After winning the Raising the Baa Wool Innovation competition last year, the students says their original design to utilise wool in the sanitary products looked good on paper but didn’t work well in production.

“We found ourselves adding in other fibres to make the wool behave in the way we wanted. Hemp had all the properties that we were trying to exploit with wool,” says Ms Quin.

Graedon Parker, activist and founder of Hemp for Victory, says “People should be utilising hemp in Aotearoa because the potential it has for NZ to steer away from resources that are taking away from the planet rather than giving back.”

Mr Parker says cotton farming is one of the worst causes of environmental pollution because it is extremely water and pesticide intensive.

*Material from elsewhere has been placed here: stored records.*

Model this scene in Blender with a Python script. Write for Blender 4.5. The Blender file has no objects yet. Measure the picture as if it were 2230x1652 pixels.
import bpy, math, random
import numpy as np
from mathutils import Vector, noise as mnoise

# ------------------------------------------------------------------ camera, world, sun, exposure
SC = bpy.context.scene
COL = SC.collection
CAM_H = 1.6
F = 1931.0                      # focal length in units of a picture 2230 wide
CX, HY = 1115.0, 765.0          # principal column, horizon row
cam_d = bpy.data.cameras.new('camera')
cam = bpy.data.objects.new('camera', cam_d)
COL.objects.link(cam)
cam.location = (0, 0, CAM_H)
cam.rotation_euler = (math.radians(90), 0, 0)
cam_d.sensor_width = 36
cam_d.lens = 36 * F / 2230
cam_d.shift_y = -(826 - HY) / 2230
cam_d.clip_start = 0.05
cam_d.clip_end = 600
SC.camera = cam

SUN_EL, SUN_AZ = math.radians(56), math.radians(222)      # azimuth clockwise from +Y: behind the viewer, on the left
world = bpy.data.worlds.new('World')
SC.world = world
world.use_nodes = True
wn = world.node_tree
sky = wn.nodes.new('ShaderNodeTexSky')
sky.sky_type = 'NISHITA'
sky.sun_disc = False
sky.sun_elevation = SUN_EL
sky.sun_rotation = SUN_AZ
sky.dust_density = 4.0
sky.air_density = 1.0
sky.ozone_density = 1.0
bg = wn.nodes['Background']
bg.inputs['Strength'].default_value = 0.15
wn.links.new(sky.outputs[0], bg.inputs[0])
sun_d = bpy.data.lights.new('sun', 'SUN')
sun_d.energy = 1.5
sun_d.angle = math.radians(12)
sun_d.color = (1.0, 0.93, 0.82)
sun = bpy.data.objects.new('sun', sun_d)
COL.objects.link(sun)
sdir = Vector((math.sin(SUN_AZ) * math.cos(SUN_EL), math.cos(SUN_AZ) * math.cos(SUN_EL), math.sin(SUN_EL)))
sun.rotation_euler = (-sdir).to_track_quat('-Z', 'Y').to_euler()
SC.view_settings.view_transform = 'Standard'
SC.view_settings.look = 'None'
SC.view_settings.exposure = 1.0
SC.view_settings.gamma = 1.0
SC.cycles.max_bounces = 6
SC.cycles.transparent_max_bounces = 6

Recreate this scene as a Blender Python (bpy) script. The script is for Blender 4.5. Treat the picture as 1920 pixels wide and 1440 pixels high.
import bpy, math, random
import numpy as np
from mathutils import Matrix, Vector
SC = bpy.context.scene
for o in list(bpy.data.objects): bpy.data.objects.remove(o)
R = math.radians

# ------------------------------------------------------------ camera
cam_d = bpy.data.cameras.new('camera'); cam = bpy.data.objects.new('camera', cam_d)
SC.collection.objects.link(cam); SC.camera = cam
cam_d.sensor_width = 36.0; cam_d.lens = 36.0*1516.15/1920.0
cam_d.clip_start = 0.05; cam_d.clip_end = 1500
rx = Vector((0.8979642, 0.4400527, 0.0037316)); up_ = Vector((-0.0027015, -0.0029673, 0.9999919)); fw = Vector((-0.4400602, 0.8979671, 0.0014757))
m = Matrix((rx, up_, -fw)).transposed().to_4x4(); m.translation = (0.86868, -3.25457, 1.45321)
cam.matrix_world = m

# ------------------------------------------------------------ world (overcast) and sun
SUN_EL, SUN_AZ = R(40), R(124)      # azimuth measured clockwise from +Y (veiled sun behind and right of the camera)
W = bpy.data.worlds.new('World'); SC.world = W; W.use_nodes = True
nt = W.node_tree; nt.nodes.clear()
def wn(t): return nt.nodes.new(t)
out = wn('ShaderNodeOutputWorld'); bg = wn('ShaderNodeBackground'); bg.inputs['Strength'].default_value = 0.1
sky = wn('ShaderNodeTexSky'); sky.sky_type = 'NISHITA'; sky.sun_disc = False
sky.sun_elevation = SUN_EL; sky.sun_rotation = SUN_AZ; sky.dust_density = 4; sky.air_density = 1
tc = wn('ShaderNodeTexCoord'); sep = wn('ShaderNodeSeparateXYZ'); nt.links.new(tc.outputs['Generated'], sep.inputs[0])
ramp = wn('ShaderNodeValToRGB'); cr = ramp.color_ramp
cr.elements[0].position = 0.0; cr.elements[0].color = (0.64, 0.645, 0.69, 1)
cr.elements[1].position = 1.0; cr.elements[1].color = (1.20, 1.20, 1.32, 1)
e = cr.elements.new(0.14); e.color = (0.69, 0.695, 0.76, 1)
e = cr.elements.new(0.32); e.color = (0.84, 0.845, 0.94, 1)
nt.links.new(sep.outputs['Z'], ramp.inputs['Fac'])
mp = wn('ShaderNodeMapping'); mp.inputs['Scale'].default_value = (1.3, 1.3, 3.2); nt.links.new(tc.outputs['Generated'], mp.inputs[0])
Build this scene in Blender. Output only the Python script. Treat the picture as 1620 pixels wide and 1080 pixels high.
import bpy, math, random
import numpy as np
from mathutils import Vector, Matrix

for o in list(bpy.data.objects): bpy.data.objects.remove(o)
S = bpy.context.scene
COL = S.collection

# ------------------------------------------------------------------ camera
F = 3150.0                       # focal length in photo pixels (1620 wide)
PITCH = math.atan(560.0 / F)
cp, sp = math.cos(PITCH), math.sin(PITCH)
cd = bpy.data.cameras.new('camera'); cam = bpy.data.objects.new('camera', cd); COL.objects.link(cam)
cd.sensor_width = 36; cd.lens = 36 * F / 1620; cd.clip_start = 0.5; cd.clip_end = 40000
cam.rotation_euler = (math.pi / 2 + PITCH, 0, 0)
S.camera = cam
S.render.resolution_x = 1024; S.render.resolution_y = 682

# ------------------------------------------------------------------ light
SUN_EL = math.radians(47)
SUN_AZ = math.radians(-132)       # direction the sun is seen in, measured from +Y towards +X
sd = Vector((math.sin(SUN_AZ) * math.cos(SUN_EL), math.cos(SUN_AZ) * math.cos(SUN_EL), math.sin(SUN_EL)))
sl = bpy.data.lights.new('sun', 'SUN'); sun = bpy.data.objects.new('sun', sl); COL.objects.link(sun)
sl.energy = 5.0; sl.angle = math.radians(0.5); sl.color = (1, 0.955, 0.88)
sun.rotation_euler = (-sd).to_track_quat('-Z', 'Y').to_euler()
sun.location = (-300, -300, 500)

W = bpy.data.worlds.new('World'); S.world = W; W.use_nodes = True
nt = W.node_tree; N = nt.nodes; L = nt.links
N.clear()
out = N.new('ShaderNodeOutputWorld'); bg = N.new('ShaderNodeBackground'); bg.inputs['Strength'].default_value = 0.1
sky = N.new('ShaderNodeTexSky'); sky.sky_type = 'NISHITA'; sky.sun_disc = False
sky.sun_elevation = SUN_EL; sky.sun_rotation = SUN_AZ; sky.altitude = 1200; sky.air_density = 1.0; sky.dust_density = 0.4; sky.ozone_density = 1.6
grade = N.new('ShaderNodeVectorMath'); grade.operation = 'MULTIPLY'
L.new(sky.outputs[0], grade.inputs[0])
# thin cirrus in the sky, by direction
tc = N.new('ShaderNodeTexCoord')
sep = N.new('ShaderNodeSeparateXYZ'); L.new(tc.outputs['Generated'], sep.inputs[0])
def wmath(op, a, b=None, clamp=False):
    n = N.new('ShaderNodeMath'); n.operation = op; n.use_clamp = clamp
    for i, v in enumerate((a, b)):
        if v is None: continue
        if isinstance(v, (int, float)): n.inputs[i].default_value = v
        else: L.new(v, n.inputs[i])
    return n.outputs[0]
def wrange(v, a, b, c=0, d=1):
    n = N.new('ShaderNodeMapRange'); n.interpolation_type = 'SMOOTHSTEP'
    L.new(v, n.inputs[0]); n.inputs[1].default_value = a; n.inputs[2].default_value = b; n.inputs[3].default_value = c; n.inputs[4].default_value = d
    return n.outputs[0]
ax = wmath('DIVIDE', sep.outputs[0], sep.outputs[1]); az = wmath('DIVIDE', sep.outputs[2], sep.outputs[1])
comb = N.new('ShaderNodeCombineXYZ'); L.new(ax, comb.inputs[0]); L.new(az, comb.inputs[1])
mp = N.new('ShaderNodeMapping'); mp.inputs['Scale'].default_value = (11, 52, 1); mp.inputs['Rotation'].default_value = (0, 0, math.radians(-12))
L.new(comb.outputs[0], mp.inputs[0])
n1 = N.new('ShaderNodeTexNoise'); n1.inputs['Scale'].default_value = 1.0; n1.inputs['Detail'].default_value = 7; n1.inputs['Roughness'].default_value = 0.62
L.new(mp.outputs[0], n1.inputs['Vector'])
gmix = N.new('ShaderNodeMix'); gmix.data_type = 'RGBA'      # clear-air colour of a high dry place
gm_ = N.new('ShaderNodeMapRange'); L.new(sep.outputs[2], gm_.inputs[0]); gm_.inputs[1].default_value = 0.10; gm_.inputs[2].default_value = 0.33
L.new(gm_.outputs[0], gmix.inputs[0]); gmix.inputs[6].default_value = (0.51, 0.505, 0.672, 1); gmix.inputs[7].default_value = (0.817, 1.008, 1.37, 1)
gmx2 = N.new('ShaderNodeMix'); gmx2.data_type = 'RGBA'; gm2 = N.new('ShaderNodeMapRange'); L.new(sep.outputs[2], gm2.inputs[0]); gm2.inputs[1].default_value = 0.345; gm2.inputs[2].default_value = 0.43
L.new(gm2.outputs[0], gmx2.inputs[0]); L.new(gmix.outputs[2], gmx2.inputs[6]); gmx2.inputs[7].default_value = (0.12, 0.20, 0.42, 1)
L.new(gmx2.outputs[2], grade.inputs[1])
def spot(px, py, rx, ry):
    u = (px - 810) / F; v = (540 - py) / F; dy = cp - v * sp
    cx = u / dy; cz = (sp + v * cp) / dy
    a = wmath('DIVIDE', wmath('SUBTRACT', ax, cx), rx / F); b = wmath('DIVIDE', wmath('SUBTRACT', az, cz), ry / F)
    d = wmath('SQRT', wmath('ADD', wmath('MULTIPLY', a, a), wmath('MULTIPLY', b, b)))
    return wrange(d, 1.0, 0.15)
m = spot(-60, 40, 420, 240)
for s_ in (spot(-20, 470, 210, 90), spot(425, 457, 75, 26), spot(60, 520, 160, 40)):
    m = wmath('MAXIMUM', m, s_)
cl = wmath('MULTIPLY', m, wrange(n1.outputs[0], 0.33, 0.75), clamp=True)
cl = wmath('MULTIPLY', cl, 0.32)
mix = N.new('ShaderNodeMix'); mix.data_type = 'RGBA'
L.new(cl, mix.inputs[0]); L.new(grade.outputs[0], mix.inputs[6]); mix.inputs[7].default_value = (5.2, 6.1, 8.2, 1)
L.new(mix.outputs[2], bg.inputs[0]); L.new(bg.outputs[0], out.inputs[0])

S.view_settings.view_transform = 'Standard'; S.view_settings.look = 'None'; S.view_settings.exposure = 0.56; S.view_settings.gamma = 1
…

In order to produce the equivalent of one cotton t-shirt and a pair of jeans, 20,000 litres of water is needed, whilst hemp uses approximately half this amount.

However, Mr Parker says he has seen a massive shift in awareness towards hemp over the years and believes people are realising the potential of hemp-based products.

Alongside personal hygiene products, hemp can also be used for food, oils, textiles and building material.

Whilst Co Kaha hopes to source their hemp locally in the future, the girls currently have a supplier overseas due to limited processing facilities in New Zealand.

Mr Parker says out-sourcing hemp is one of the biggest bottlenecks stopping the growth of the industry in Aotearoa, because little investment has been put into the business over the past 50 years.

Mr Parker says he hopes that by 2020, New Zealand will have the machinery to process and utilise hemp.

Co Kaha Studios plan to release the hemp fibre tampon in June next year after all trials are complete.